I giovani italiani all’estero hanno necessità di informazioni. Ora prevale il “fai da te”. I giovani vanno ben informati quando partono e devono trovare consulenza e accompagnamento strutturati. È compito dello Stato non lasciarli soli là dove vanno e dove sappiamo che i diritti degli immigrati crescentemente vengono messi in discussione.
Le vecchie catene solidaristiche di famiglia e di paese non si sono più riprodotte nella nuova emigrazione europea. I giovani si trovano soli anche per l’attenuarsi del ruolo di quegli enti intermedi democratici attenti al mondo del lavoro (sindacati, partiti, associazioni nei paesi di accoglienza) prima attivi nella inclusione sociale degli immigrati oggi indicati spesso, in larga parte dell’Europa, come superati o superabili dal conclamato esclusivo rapporto diretto tra popolo e governanti in virtù della legittimazione data dal risultato elettorale.
Le tutele servono per i giovani per i quali il dilemma tornare o restare si pone meno spesso a fronte di un paese, l’Italia che seguita a non crescere e non crea occupazione qualificata.
L’associazionismo in emigrazione ha esperienze fatte, risultati conseguiti in tema di diritti ma non mostra di essere in grado consolidare le energie necessarie per le questioni aperte e che necessitano di tempi medi-lunghi quanto al raggiungimento di risultati non occasionali.

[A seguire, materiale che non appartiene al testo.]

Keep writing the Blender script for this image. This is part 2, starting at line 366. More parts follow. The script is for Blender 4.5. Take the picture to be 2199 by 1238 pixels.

Le aggregazioni in rete dei giovani, le esperienze organizzative diverse e interessanti che i giovani si sono date devono incontrare e trovare intese e soluzioni organizzative con le associazioni preesistenti in specie con quelle di promozione sociale molte delle quali sono strutturate ed hanno strumenti che vanno ritarati per le esigenze concrete dei giovani della nuova emigrazione.
Il FAIM (Forum delle associazioni italiane nel mondo) dopo l’iniziativa precedente del 2017 di Palazzo Giustiniani sta preparando nei prossimi mesi la seconda iniziativa sulla nuova emigrazione nella quale prospetterà soluzioni e indicherà possibili strumenti concreti. Dopo l’approfondimento sul campo e l’analisi della realtà, l’associazionismo intende prospettare indicazioni concrete da confrontare con le istituzioni in una Europa, quella di oggi, che rende insoddisfatti quanti, convintamente europeisti, la vogliono, federale e dei popoli, cambiata e con al centro diritti e welfare non meno di quanti, cui la stessa parimenti non piace ma che ritengono che il ritorno alla piena sovranità degli stati nazionali possa essere la giusta dimensione per recupera con forza diritti e welfare. Sulle due ipotesi, in ogni caso. la risposta potrà venire, forse, dalla ormai imminente consultazione elettorale europea.